Wyld’s outline Chart from England to Australia & China for the purpose of pricking off a Ship’s Track.

Date:

C1882

Condition:

In good condition, cased map in original case. Case edges reinforced with Japanese paper. Map dissected and laid on linen, as issued.

Technique:

Engraving.

Image Size: 

1004mm 
x 655mm

Paper Size: 

1015mm 
x 680mm
AUTHENTICITY
Wyld's outline Chart from England to Australia & China for the purpose of pricking off a Ship's Track. - Antique Map from 1882

Genuine antique
dated:

1882

Description:

Rare cased pricking chart  by Jame Wyld, published 1882. The title specifies its purpose “for pricking off a Ship’s track”—referring to the navigational practice of marking a vessel’s daily position by making small pinpricks or pencil marks on the chart. As ships progressed along their route, officers would plot calculated positions, creating a visual record of the voyage. The outline format of the continents, showing only coastlines and key landmarks without excessive detail, provided an ideal surface for practical shipboard use.

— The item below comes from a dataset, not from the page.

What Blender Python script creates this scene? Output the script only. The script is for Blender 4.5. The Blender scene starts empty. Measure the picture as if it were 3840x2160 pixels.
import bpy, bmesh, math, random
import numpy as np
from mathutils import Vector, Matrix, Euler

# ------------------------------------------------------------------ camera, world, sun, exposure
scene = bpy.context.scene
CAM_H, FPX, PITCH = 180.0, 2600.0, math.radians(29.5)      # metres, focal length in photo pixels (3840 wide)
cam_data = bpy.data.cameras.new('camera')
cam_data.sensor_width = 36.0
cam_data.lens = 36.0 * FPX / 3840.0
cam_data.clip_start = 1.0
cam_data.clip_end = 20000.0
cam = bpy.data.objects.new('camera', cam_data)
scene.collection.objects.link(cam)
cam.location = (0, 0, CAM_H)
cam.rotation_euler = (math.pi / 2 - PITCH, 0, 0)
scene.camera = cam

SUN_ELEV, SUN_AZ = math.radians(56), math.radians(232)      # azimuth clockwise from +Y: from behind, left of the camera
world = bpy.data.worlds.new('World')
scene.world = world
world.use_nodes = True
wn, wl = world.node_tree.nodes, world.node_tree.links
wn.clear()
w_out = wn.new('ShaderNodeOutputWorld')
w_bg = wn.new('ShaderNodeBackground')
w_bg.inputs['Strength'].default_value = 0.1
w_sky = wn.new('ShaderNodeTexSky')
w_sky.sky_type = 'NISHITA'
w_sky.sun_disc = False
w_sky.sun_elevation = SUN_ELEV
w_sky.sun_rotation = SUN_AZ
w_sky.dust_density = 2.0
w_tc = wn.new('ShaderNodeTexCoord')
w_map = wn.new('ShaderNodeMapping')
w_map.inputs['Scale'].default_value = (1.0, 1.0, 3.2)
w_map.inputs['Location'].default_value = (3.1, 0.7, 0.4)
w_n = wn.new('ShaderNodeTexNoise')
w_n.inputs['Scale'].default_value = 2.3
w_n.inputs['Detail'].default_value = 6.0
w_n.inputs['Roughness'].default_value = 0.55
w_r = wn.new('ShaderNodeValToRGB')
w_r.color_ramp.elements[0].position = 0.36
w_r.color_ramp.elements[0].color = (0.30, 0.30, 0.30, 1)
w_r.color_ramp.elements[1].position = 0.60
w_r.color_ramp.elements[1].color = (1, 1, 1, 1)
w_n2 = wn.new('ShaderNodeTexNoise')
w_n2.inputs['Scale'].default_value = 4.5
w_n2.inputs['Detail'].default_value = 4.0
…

The map depicts critical maritime passages through Europe, Africa, the Arabian Sea, India, and Southeast Asia, extending to China and the Australian continent. Housed in its original black slipcase with decorative marbled interior papers, the case bears a printed label identifying “James Wyld, Geographer to the Queen” at Charing Cross.

Collections:
State Library Victoria: 9912494213607636
Australian National Maritime Museum: 00033898

James Hope Wyld (1812 - 1887)

Wyld the younger was born in 1812 and was a highly-regarded British mapmaker known for producing maps with the most recently-acquired information. He was educated at Woolwich, in preparation for joining the army, but at 18 he joined his father, James Wyld the elder, in the map publishing business. Like his father, he was held in high esteem and would come to hold 17 European orders of merit during his life. He showed a flare for business and when his father died in 1836, he became the sole proprietor. In 1839, he was elected a fellow of the Royal Geographical Society and appointed Royal Geographer to Queen Victoria and Prince Albert in 1839, a post his father had held prior to his death. He was famous for his prolific and up-to-date mapmaking, so much so that the satirical newspaper Punch wrote in 1849 that Wyld ‘makes it his business to see further than anyone else’ and that if a new country were to be found in the centre of the earth, Wyld’s skills were such that he would in no time create a ‘Grand Map of that delightful spot, the Centre of the Earth, published for the use of Emigrants’, allowing travel from Sydney to London, not by land but through. This view was no doubt spurred by the construction of ‘Wyld’s Great Globe’, a spherical hall in the shape of a globe some 18 metres in diameter in which visitors could ‘see’ the world from the inside out. The attraction at London’s Leicester Square was second only to the Great Exhibition in visitor numbers. He ran the attraction while concurrently serving as a Whig Member of Parliament for the seat of Bodmin (1847-1852 and 1857-1868). He died in 1887 in Kensington after which his son James John Cooper Wyld, took over the business.